In the Smith v. Haire case the court refers to sub-section 5 of section 8, chapter 94, Acts 1899 (Negotiable Instruments Act), wherein it provides that a promissory note may now be made payable to "one or some of several payees," and the court states in the opinion, "that this statute does not undertake to define the interests of such payees in the obligation, and we do not think it invariably precludes us from construing such an obligation to be one in which the payees have a joint interest," and concludes with the statement in that connection: "In the particular case before us such a construction is clearly correct." And further on in the opinion on page 351 in that case, it is said:
"It thus appearing to us that the certificates of deposit must be dealt with as if payable to Mr. Haire and his wife. . . ."
We are of the opinion that the present case is controlled by the rule and the holding of the Supreme Court in Smith v. Haire. It at least presents as strong, if not a stronger case, for the application of the rule of joint ownership as the Smith v. Haire case. We are therefore of the opinion that Mrs. Mattie Mitchell, as a joint payee of the certificate of deposit in question, is entitled to be treated as a joint owner of the certificate, or of the deposit covered by the certificate of deposit and that she is entitled as such joint owner to one-half of the deposit evidenced by the certificate, and that the administrator of the estate of T.J. Gibson is entitled to one-half of the deposit.

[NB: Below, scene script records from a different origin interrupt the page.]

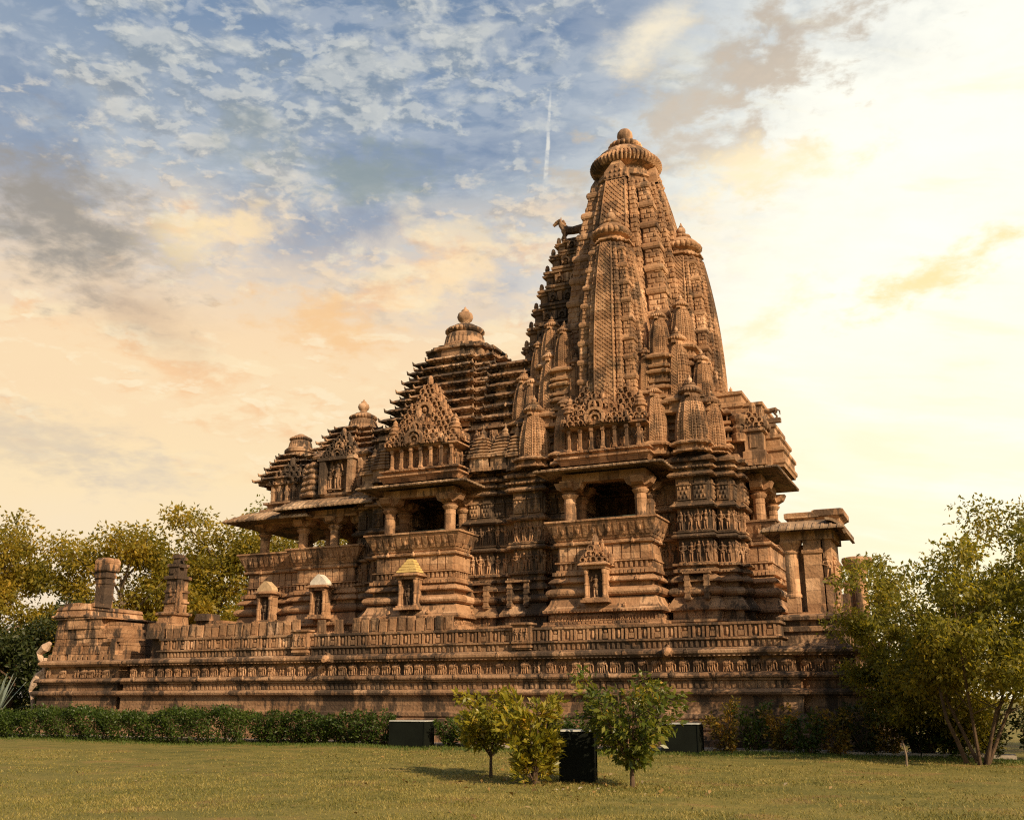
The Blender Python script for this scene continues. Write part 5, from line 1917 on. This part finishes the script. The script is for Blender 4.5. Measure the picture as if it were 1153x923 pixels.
# ================================================================ PLANTS
def leaves(centers, size, aspect=2.2, droop=0.25, up=0.3, outward=None, jitter=0.35):
    """one folded lozenge per centre (two quads sharing the midrib would double the count; one bent quad is enough)"""
    n = len(centers)
    s = size * rng.uniform(1 - jitter, 1 + jitter, n)[:, None]
    d = rng.normal(0, 1, (n, 3))
    if outward is not None:
        d = d * 0.75 + outward
    d[:, 2] -= droop
    d /= np.linalg.norm(d, axis=1, keepdims=True) + 1e-9
    u = rng.normal(0, 1, (n, 3))
    u[:, 2] += up
    side = np.cross(d, u)
    side /= np.linalg.norm(side, axis=1, keepdims=True) + 1e-9
    nrm = np.cross(side, d)
    a = centers
    b = centers + d * s * 0.5 + side * s / aspect * 0.5 + nrm * s * 0.06
    c = centers + d * s - nrm * s * 0.10
    e = centers + d * s * 0.5 - side * s / aspect * 0.5 + nrm * s * 0.06
    return np.stack([a, b, c, e], 1).reshape(-1, 3), np.arange(n * 4).reshape(-1, 4)


def bough_tree(name, label, cat, base, h, spread, mat_leaf, mat_bark, n_bough, n_leaf, leaf, trunk_r, crown_lo=0.3, seed=1, group=None, lean=(0, 0), stems=1, flat=0.7, size=0.34, gap=0.0, aspect=2.0, droop=0.35):
    """tree: stems fork into boughs, each bough ends in several sprays; leaves fill the sprays as uneven clumps"""
    global rng
    rng = np.random.default_rng(seed)
    r = random.Random(seed)
    t = thing(name, label, cat, base, group)
    wood = MB()
    tips = []
    for sidx in range(stems):
        ang = 2 * math.pi * (sidx + r.random() * 0.5) / stems
        off = 0.0 if stems == 1 else trunk_r * 1.6
        p0 = Vector((off * math.cos(ang), off * math.sin(ang), 0))
        tilt = 0.06 if stems == 1 else r.uniform(0.18, 0.5)
        top = Vector((lean[0] + tilt * h * math.cos(ang) * 0.8, lean[1] + tilt * h * math.sin(ang) * 0.8, h * r.uniform(0.62, 0.80)))
        mid1 = p0.lerp(top, 0.35) + Vector((r.uniform(-.05, .05) * h, r.uniform(-.05, .05) * h, 0))
        mid2 = p0.lerp(top, 0.7) + Vector((r.uniform(-.06, .06) * h, r.uniform(-.06, .06) * h, 0))
        path = [p0 + Vector((0, 0, -0.05)), p0.lerp(mid1, 0.5), mid1, mid2, top]
        rr = trunk_r / (1 if stems == 1 else 1.5)
        wood.tube(path, [rr * 1.25, rr, rr * 0.85, rr * 0.55, rr * 0.25], 8)
        nb = max(3, n_bough // stems)
        for b in range(nb):
            f = crown_lo + (1 - crown_lo) * (b + r.random()) / nb
            k = min(f * 0.98, 0.97) * (len(path) - 1)
            i = int(k)
            s = path[i].lerp(path[i + 1], k - i)
            a = 2.4 * b + r.uniform(-.5, .5)
            reach = spread * r.uniform(0.55, 1.0) * (1.0 - 0.45 * max(0, f - 0.55) / 0.45)
            rise = h * r.uniform(0.04, 0.22)
            e = s + Vector((math.cos(a) * reach, math.sin(a) * reach, rise))
            m1 = s.lerp(e, 0.5) + Vector((0, 0, 0.05 * h * r.uniform(0, 1)))
            wood.tube([s, m1, e], [rr * 0.38, rr * 0.24, rr * 0.08], 5)
            tips.append((m1.lerp(e, 0.4), 0.8))
            tips.append((e, 1.0))
            for q in range(3):
                e2 = m1.lerp(e, r.uniform(0.2, 1.0)) + Vector((r.uniform(-1, 1), r.uniform(-1, 1), r.uniform(-0.2, 0.9))) * spread * 0.36
                wood.tube([m1.lerp(e, 0.3), e2], [rr * 0.14, rr * 0.04], 4)
                tips.append((e2, 0.8))
        tips.append((top + Vector((0, 0, h * 0.12)), 0.9))
    tr = wood.build('trunk', mat_bark)
    tr.parent = t
    c0 = []
    ow = []
    per = max(1, n_leaf // len(tips))
    for p, k in tips:
        if r.random() < gap:
            continue
        R0 = spread * size * k * r.uniform(0.6, 1.25)
        m = int(per * r.uniform(0.5, 1.5))
        dv = rng.normal(0, 1, (m, 3))
        dv /= np.linalg.norm(dv, axis=1, keepdims=True)
        rad = R0 * rng.random(m)[:, None] ** 0.45
        wob = 1 + 0.35 * np.sin(dv[:, :1] * 5 + r.random() * 6) * np.sin(dv[:, 1:2] * 6 + r.random() * 6)
        c0.append(np.array(p)[None, :] + dv * rad * wob * np.array([[1, 1, flat]]))
        ow.append(dv)
    c0 = np.concatenate(c0)
    ow = np.concatenate(ow)
    keep = c0[:, 2] > 0.15
    v, f = leaves(c0[keep], leaf, aspect, droop, 0.5, ow[keep] * 0.8)
    add_mesh('crown', v, f, mat_leaf, t)
    return t


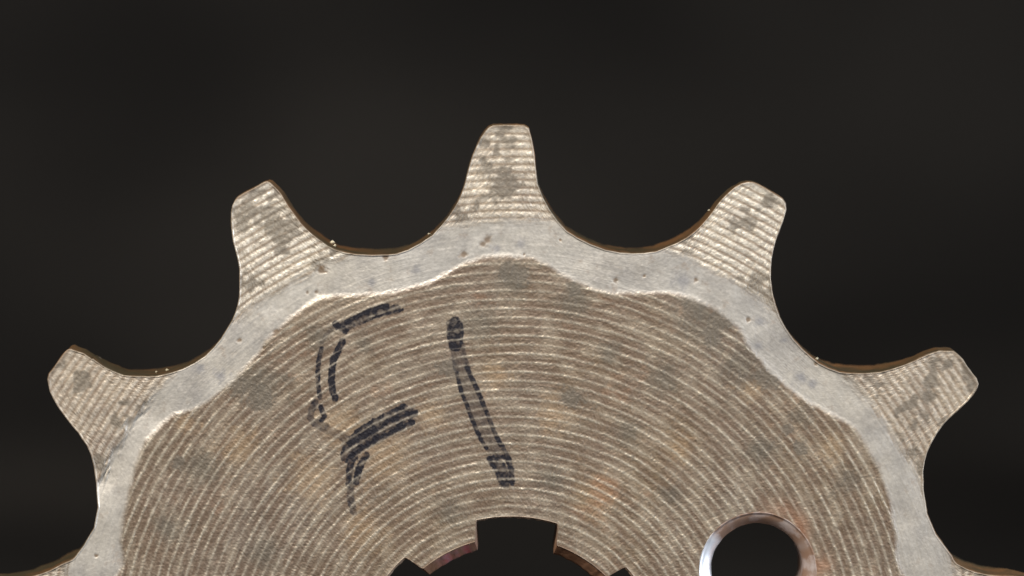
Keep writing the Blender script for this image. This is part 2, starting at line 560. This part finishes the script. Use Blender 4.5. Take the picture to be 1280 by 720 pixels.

It results, that to this extent the decree of the Chancellor is modified and reversed, and that the receiver of the bank will pay one-half of the deposit, or the dividends to be paid, to Mrs. Mattie Mitchell, and the other one-half to John W. Farley, the administrator of the estate of T.J. Gibson, deceased.
The cost of the cause and of this appeal will be paid by the administrator out of the assets of the estate of T.J. Farley, deceased. The cause will be remanded to the Chancery Court of Fayette county for the carrying out of this decree.